» **Task details**
Write out the whole listing exactly as it stands.

» **Data segment**
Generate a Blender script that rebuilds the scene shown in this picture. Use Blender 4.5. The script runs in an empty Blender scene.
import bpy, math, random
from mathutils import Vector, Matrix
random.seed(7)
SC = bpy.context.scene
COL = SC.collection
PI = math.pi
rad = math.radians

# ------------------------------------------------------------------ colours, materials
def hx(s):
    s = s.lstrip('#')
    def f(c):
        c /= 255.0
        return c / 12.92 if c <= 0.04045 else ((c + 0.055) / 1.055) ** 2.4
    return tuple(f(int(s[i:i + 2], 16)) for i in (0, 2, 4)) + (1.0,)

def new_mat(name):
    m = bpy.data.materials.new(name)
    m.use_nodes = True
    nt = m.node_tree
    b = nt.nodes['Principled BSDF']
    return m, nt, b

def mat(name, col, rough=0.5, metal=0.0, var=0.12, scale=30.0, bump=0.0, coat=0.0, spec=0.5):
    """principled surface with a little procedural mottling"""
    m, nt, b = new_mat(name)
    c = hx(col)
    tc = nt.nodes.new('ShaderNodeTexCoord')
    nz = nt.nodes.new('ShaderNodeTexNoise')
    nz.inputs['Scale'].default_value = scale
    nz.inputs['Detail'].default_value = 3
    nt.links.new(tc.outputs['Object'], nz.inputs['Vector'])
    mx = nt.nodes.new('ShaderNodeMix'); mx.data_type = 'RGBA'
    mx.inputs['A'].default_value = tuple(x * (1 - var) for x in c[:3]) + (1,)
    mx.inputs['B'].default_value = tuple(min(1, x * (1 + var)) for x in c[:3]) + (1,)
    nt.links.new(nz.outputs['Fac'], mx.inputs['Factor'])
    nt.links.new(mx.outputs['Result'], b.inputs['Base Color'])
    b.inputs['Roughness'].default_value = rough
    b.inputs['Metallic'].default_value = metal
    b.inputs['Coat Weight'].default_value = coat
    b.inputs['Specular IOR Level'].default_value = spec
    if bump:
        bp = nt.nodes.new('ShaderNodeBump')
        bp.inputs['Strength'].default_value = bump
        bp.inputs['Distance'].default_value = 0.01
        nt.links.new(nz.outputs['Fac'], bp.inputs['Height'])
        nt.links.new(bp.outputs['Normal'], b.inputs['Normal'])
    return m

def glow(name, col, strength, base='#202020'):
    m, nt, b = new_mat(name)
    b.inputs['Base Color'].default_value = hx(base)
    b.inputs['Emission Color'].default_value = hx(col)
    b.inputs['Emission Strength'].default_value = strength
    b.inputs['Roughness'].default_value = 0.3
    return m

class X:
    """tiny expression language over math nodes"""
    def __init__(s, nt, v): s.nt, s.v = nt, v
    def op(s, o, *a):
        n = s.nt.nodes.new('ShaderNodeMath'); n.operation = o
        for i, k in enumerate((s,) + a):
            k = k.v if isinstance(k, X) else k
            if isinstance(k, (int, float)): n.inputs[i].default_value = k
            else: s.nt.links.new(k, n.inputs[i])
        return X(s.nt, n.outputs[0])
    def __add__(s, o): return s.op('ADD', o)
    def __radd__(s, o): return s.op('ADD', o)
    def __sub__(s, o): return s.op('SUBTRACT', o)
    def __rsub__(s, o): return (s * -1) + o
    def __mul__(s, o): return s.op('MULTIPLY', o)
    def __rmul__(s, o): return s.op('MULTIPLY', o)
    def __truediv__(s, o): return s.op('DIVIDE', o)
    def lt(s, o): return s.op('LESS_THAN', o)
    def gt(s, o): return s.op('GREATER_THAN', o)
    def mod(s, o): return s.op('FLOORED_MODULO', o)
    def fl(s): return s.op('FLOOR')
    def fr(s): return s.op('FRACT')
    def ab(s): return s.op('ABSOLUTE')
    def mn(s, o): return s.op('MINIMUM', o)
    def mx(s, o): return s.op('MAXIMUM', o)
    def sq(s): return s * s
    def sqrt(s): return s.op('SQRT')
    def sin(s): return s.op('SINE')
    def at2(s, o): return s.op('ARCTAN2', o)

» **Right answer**
Generate a Blender script that rebuilds the scene shown in this picture. Use Blender 4.5. The script runs in an empty Blender scene.
import bpy, math, random
from mathutils import Vector, Matrix
random.seed(7)
SC = bpy.context.scene
COL = SC.collection
PI = math.pi
rad = math.radians

# ------------------------------------------------------------------ colours, materials
def hx(s):
    s = s.lstrip('#')
    def f(c):
        c /= 255.0
        return c / 12.92 if c <= 0.04045 else ((c + 0.055) / 1.055) ** 2.4
    return tuple(f(int(s[i:i + 2], 16)) for i in (0, 2, 4)) + (1.0,)

def new_mat(name):
    m = bpy.data.materials.new(name)
    m.use_nodes = True
    nt = m.node_tree
    b = nt.nodes['Principled BSDF']
    return m, nt, b

def mat(name, col, rough=0.5, metal=0.0, var=0.12, scale=30.0, bump=0.0, coat=0.0, spec=0.5):
    """principled surface with a little procedural mottling"""
    m, nt, b = new_mat(name)
    c = hx(col)
    tc = nt.nodes.new('ShaderNodeTexCoord')
    nz = nt.nodes.new('ShaderNodeTexNoise')
    nz.inputs['Scale'].default_value = scale
    nz.inputs['Detail'].default_value = 3
    nt.links.new(tc.outputs['Object'], nz.inputs['Vector'])
    mx = nt.nodes.new('ShaderNodeMix'); mx.data_type = 'RGBA'
    mx.inputs['A'].default_value = tuple(x * (1 - var) for x in c[:3]) + (1,)
    mx.inputs['B'].default_value = tuple(min(1, x * (1 + var)) for x in c[:3]) + (1,)
    nt.links.new(nz.outputs['Fac'], mx.inputs['Factor'])
    nt.links.new(mx.outputs['Result'], b.inputs['Base Color'])
    b.inputs['Roughness'].default_value = rough
    b.inputs['Metallic'].default_value = metal
    b.inputs['Coat Weight'].default_value = coat
    b.inputs['Specular IOR Level'].default_value = spec
    if bump:
        bp = nt.nodes.new('ShaderNodeBump')
        bp.inputs['Strength'].default_value = bump
        bp.inputs['Distance'].default_value = 0.01
        nt.links.new(nz.outputs['Fac'], bp.inputs['Height'])
        nt.links.new(bp.outputs['Normal'], b.inputs['Normal'])
    return m

def glow(name, col, strength, base='#202020'):
    m, nt, b = new_mat(name)
    b.inputs['Base Color'].default_value = hx(base)
    b.inputs['Emission Color'].default_value = hx(col)
    b.inputs['Emission Strength'].default_value = strength
    b.inputs['Roughness'].default_value = 0.3
    return m

class X:
    """tiny expression language over math nodes"""
    def __init__(s, nt, v): s.nt, s.v = nt, v
    def op(s, o, *a):
        n = s.nt.nodes.new('ShaderNodeMath'); n.operation = o
        for i, k in enumerate((s,) + a):
            k = k.v if isinstance(k, X) else k
            if isinstance(k, (int, float)): n.inputs[i].default_value = k
            else: s.nt.links.new(k, n.inputs[i])
        return X(s.nt, n.outputs[0])
    def __add__(s, o): return s.op('ADD', o)
    def __radd__(s, o): return s.op('ADD', o)
    def __sub__(s, o): return s.op('SUBTRACT', o)
    def __rsub__(s, o): return (s * -1) + o
    def __mul__(s, o): return s.op('MULTIPLY', o)
    def __rmul__(s, o): return s.op('MULTIPLY', o)
    def __truediv__(s, o): return s.op('DIVIDE', o)
    def lt(s, o): return s.op('LESS_THAN', o)
    def gt(s, o): return s.op('GREATER_THAN', o)
    def mod(s, o): return s.op('FLOORED_MODULO', o)
    def fl(s): return s.op('FLOOR')
    def fr(s): return s.op('FRACT')
    def ab(s): return s.op('ABSOLUTE')
    def mn(s, o): return s.op('MINIMUM', o)
    def mx(s, o): return s.op('MAXIMUM', o)
    def sq(s): return s * s
    def sqrt(s): return s.op('SQRT')
    def sin(s): return s.op('SINE')
    def at2(s, o): return s.op('ARCTAN2', o)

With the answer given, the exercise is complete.